Send whatever forces you think could be mustered to implement a civilian disarmament plan, and see how many deaths result from that little endeavor--still think civilian disarmament saves lives?
Molon labe, Tish.
4 comments:
She misses one other very important point regarding domestic insurrections.
The political viability of using either tactical or strategic air and artillery against anybody, rebels included, on US soil by US forces is highly questionable.
Collateral damage in the foreign lands isn't the same as collateral damage when the collateral damage may be family and friends.
There were no howitzers at Kent State, Ruby Ridge, or Waco.
Thanks, Anon--that's a good point, and one I'd intended to make, but then kind let it slip my mind.

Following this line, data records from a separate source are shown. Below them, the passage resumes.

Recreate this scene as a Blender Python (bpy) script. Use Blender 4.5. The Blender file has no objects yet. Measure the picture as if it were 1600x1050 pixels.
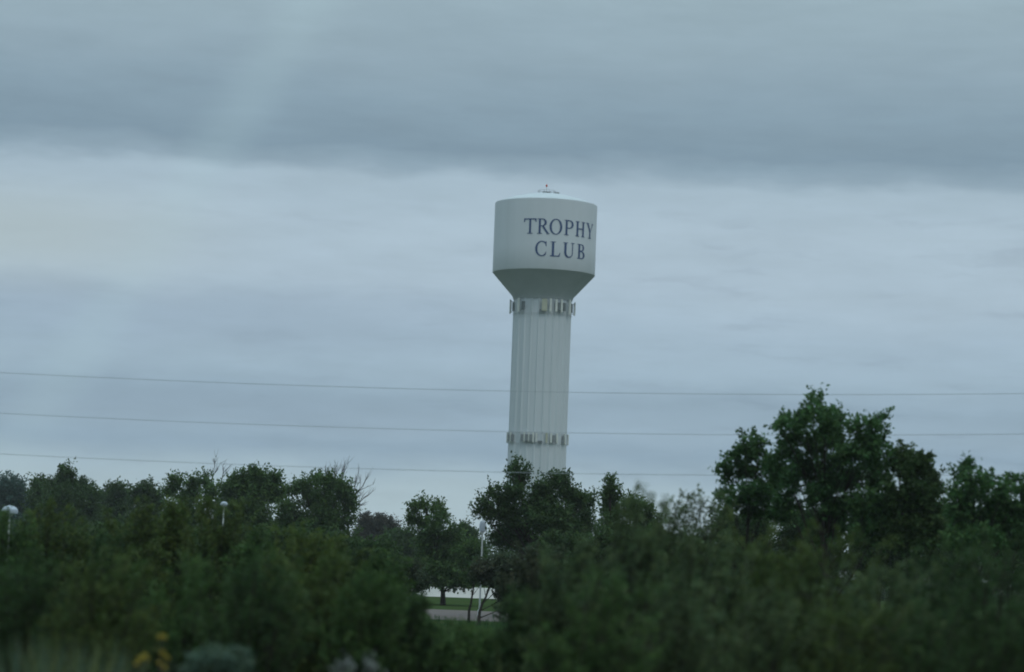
import bpy, bmesh, math, random
import numpy as np
from mathutils import Vector, Matrix
R = math.radians
scene = bpy.context.scene
COL = scene.collection

# ------------------------------------------------------------------ camera
F_PX, CAM_H, ROLL = 4000.0, 3.0, R(2.2)
PITCH = math.atan(math.cos(ROLL) * 355.0 / F_PX)
CAM = Vector((0, 0, CAM_H))
FWD = Vector((0, math.cos(PITCH), math.sin(PITCH)))
UP0 = Vector((0, -math.sin(PITCH), math.cos(PITCH)))
RIGHT = Vector((1, 0, 0)) * math.cos(ROLL) + UP0 * math.sin(ROLL)
UP = UP0 * math.cos(ROLL) - Vector((1, 0, 0)) * math.sin(ROLL)
cam_data = bpy.data.cameras.new('camera')
cam = bpy.data.objects.new('camera', cam_data)
COL.objects.link(cam)
cam.matrix_world = Matrix(((RIGHT.x, UP.x, -FWD.x, CAM.x), (RIGHT.y, UP.y, -FWD.y, CAM.y),
                           (RIGHT.z, UP.z, -FWD.z, CAM.z), (0, 0, 0, 1)))
cam_data.sensor_width = 36
cam_data.lens = 36 * F_PX / 1600
cam_data.clip_end = 20000
cam_data.clip_start = 0.5
cam_data.dof.use_dof = True
cam_data.dof.focus_distance = 200
cam_data.dof.aperture_fstop = .9
scene.camera = cam
scene.cycles.filter_width = 1.9

def at(px, py, depth):
    """point at world Y = depth that the photograph (1600 x 1050) shows at px, py"""
    d = FWD + RIGHT * ((px - 800) / F_PX) + UP * ((525 - py) / F_PX)
    return CAM + d * (depth / d.y)

# ------------------------------------------------------------------ world, sun, exposure
SUN_EL, SUN_AZ = R(52), R(148)        # azimuth clockwise from +Y: behind the camera, to the right
w = bpy.data.worlds.new('World'); scene.world = w; w.use_nodes = True
nt = w.node_tree; nt.nodes.clear(); L = nt.links
def N(t, **kw):
    n = nt.nodes.new(t)
    for k, v in kw.items(): setattr(n, k, v)
    return n
def plug(sock, v):
    if isinstance(v, (int, float)): sock.default_value = v
    elif isinstance(v, tuple): sock.default_value = v
    else: L.new(v, sock)
def M(op, a, b=0.0, c=None):
    n = N('ShaderNodeMath', operation=op); plug(n.inputs[0], a); plug(n.inputs[1], b)
    if c is not None: plug(n.inputs[2], c)
    return n.outputs[0]
def step(v, lo, hi, a=0.0, b=1.0):
    n = N('ShaderNodeMapRange', interpolation_type='SMOOTHSTEP'); plug(n.inputs[0], v)
    for i, x in enumerate((lo, hi, a, b)): n.inputs[1 + i].default_value = x
    return n.outputs[0]
def vec(x, y, z=0.0):
    n = N('ShaderNodeCombineXYZ'); plug(n.inputs[0], x); plug(n.inputs[1], y); plug(n.inputs[2], z); return n.outputs[0]
def noise(v, scale, detail=3, rough=0.5):
    n = N('ShaderNodeTexNoise'); plug(n.inputs['Vector'], v); n.inputs['Scale'].default_value = scale
    n.inputs['Detail'].default_value = detail; n.inputs['Roughness'].default_value = rough
    return n.outputs['Fac']
def cmix(f, a, b, mode='MIX'):
    n = N('ShaderNodeMix', data_type='RGBA', blend_type=mode); plug(n.inputs[0], f); plug(n.inputs[6], a); plug(n.inputs[7], b)
    return n.outputs[2]
def lin(r, g, b):
    return tuple((c / 255 / 12.92) if c / 255 <= .04045 else ((c / 255 + .055) / 1.055) ** 2.4 for c in (r, g, b)) + (1,)

tc = N('ShaderNodeTexCoord'); sp = N('ShaderNodeSeparateXYZ'); L.new(tc.outputs['Generated'], sp.inputs[0])
el = M('MULTIPLY', M('ARCSINE', sp.outputs[2]), 180 / math.pi)
az = M('MULTIPLY', M('ARCTAN2', sp.outputs[0], sp.outputs[1]), 180 / math.pi)
w1 = M('SUBTRACT', noise(vec(M('MULTIPLY', az, .16), M('MULTIPLY', el, .45), 3.1), 1, 4, .55), .5)
w2 = M('SUBTRACT', noise(vec(M('MULTIPLY', az, .5), M('MULTIPLY', el, 1.6), 9.7), 1, 5, .6), .5)
e2 = M('ADD', M('ADD', el, M('MULTIPLY', w1, 1.1)), M('MULTIPLY', w2, .62))
ramp = N('ShaderNodeValToRGB'); plug(ramp.inputs[0], M('DIVIDE', e2, 14.0))
STOPS = [  # elevation of the cloud layers in degrees, their colour
    (0.0, (178, 196, 203)), (1.3, (174, 194, 203)), (1.9, (164, 186, 199)), (2.5, (142, 166, 186)), (3.0, (150, 173, 191)),
    (3.6, (146, 169, 187)), (4.3, (160, 183, 200)), (5.2, (166, 188, 205)), (6.2, (172, 192, 207)), (7.4, (174, 194, 208)),
    (8.4, (169, 190, 204)), (8.75, (145, 167, 182)), (9.2, (129, 152, 168)), (10.2, (137, 160, 175)), (11.3, (148, 170, 183)),
    (12.6, (156, 178, 189)), (14.0, (158, 180, 190))]
cr = ramp.color_ramp
while len(cr.elements) < len(STOPS): cr.elements.new(.5)
for e_, (p, c) in zip(cr.elements, STOPS):
    e_.position = p / 14.0; e_.color = lin(*c)
streak = noise(vec(M('MULTIPLY', az, .28), M('MULTIPLY', el, 1.5), 21.0), 1, 5, .62)
fine = noise(vec(M('MULTIPLY', az, 1.1), M('MULTIPLY', el, 3.2), 4.0), 1, 4, .6)
mod = M('ADD', M('ADD', .84, M('MULTIPLY', streak, .26)), M('MULTIPLY', fine, .06))
cloud = cmix(1.0, ramp.outputs[0], vec(mod, mod, mod), 'MULTIPLY')
# a darker cloud wedge low on the left, thin grey wisps on the right, a window reflection painted into the sky as a faint slanting streak on the left
wz = M('MULTIPLY', M('MULTIPLY', step(M('ADD', el, M('MULTIPLY', w2, .9)), 6.15, 5.6), step(el, 4.1, 5.0)), step(az, 3.0, -6.0))
wv = M('SUBTRACT', 1.0, M('MULTIPLY', wz, .11))
wz2 = M('MULTIPLY', M('MULTIPLY', step(e2, 3.75, 3.35), step(e2, 2.75, 3.05)), step(az, 1.0, -5.0)); wv = M('MULTIPLY', wv, M('SUBTRACT', 1.0, M('MULTIPLY', wz2, .08)))
wisp = step(noise(vec(M('MULTIPLY', az, .32), M('MULTIPLY', M('ADD', el, M('MULTIPLY', w2, .7)), 2.6), 55.0), 1, 4, .6), .52, .70)
wm = M('MULTIPLY', M('MULTIPLY', wisp, step(el, 8.6, 7.4)), step(az, -1.0, 5.0, .5, 1.0))
wv = M('MULTIPLY', wv, M('SUBTRACT', 1.0, M('MULTIPLY', wm, .10)))
cloud = cmix(1.0, cloud, vec(wv, wv, M('ADD', M('MULTIPLY', wv, .85), .15)), 'MULTIPLY')
uu = M('ABSOLUTE', M('ADD', M('ADD', az, 4.75), M('MULTIPLY', M('SUBTRACT', el, 12.4), -.60)))
pane_refl = M('MULTIPLY', step(uu, 1.15, .05), M('MULTIPLY', step(el, .6, 3.2), step(el, 20.0, 13.0)))
pane_refl = M('MULTIPLY', pane_refl, M('ADD', .6, M('MULTIPLY', streak, .6)))
cloud = cmix(M('MULTIPLY', pane_refl, .19), cloud, lin(178, 206, 214))
# pale, slightly creamy break in the layer low on the left
g1 = M('MULTIPLY', step(M('ABSOLUTE', M('SUBTRACT', el, 6.9)), 1.6, .1), step(az, -4.5, -11.0))
cloud = cmix(M('MULTIPLY', g1, .55), cloud, lin(176, 190, 190))
# the cloud deck is brighter overhead, as under any overcast sky
zen = step(el, 13.0, 65.0, 1.0, 2.9)
cloud = cmix(1.0, cloud, vec(zen, zen, zen), 'MULTIPLY')
sky = N('ShaderNodeTexSky', sky_type='NISHITA', sun_disc=False); sky.sun_elevation = SUN_EL; sky.sun_rotation = SUN_AZ
bgs = N('ShaderNodeBackground'); L.new(sky.outputs[0], bgs.inputs[0]); bgs.inputs[1].default_value = .05
bgc = N('ShaderNodeBackground'); plug(bgc.inputs[0], cloud); bgc.inputs[1].default_value = 1.0
mx = N('ShaderNodeMixShader'); mx.inputs[0].default_value = .94
L.new(bgs.outputs[0], mx.inputs[1]); L.new(bgc.outputs[0], mx.inputs[2])
wo = N('ShaderNodeOutputWorld'); L.new(mx.outputs[0], wo.inputs[0])

sd = bpy.data.lights.new('sun', 'SUN'); sd.energy = .6; sd.angle = R(20); sd.color = (1, .96, .9)
so = bpy.data.objects.new('sun', sd); COL.objects.link(so)
sun_dir = Vector((math.sin(SUN_AZ) * math.cos(SUN_EL), math.cos(SUN_AZ) * math.cos(SUN_EL), math.sin(SUN_EL)))
so.rotation_euler = sun_dir.to_track_quat('Z', 'Y').to_euler(); so.location = (0, -20, 60)
vs = scene.view_settings; vs.view_transform = 'Standard'; vs.look = 'None'; vs.exposure = 0; vs.gamma = 1
scene.cycles.max_bounces = 6; scene.cycles.volume_bounces = 2; scene.cycles.diffuse_bounces = 3; scene.cycles.transparent_max_bounces = 4

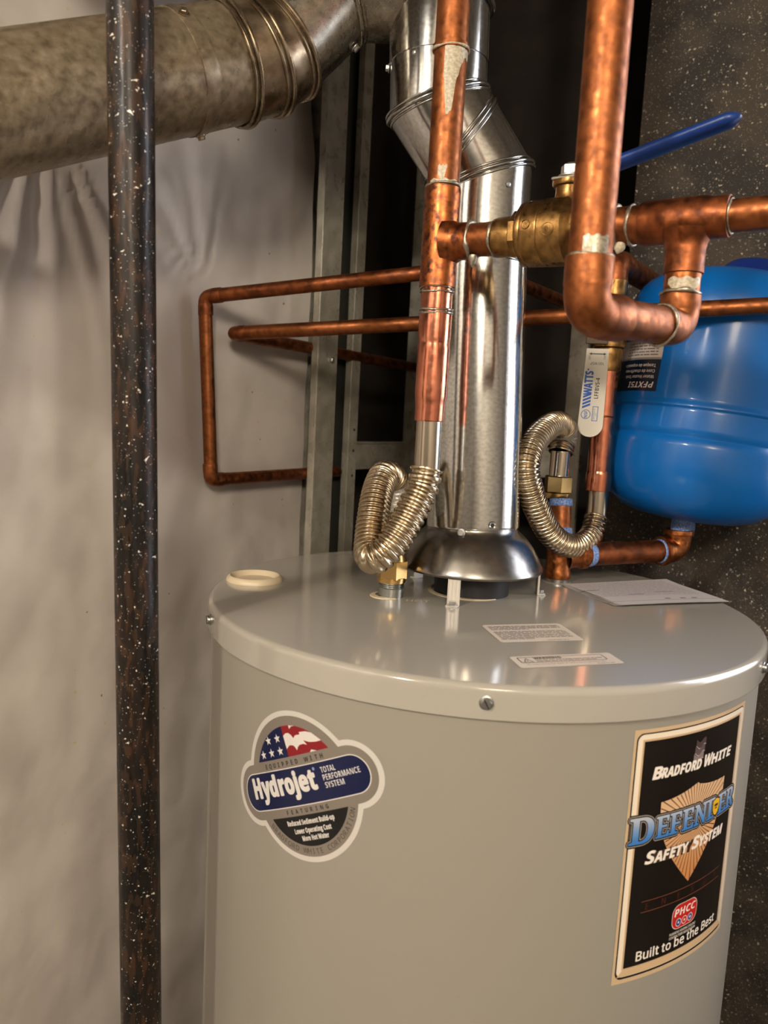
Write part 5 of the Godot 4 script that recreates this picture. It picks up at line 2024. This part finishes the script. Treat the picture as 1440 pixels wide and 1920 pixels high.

These two articles will say a lot about what we face if clinton wins the election.
http://biz.yahoo.com/ap/070529/clinton_economy.html?.v=1
http://www.usasurvival.org/ck061903.shtml
She is an enemy of America and our freedoms
"Remember, if and when the average, chronically uninterested, middle-of-the-road American masses wake up and take notice of any debate, it is they, and not any lobby, that win the debate."
No, the people who will win the debate are the ones with the guns--and the will to use them. Not the uninformed mass that is so detached and uninformed it can barely get excited about anything beyond beer in the fridge and the next episode of "American Idol."
The herd cattle are the force I fear the least.
These liberals live under the delusion that--if they only get enough votes--they can just pass outright bans and confiscations and there won't be any resistance. That's probably because they always rely on others to do their dirty work for them--hence the comment about meat magically appearing on her plate.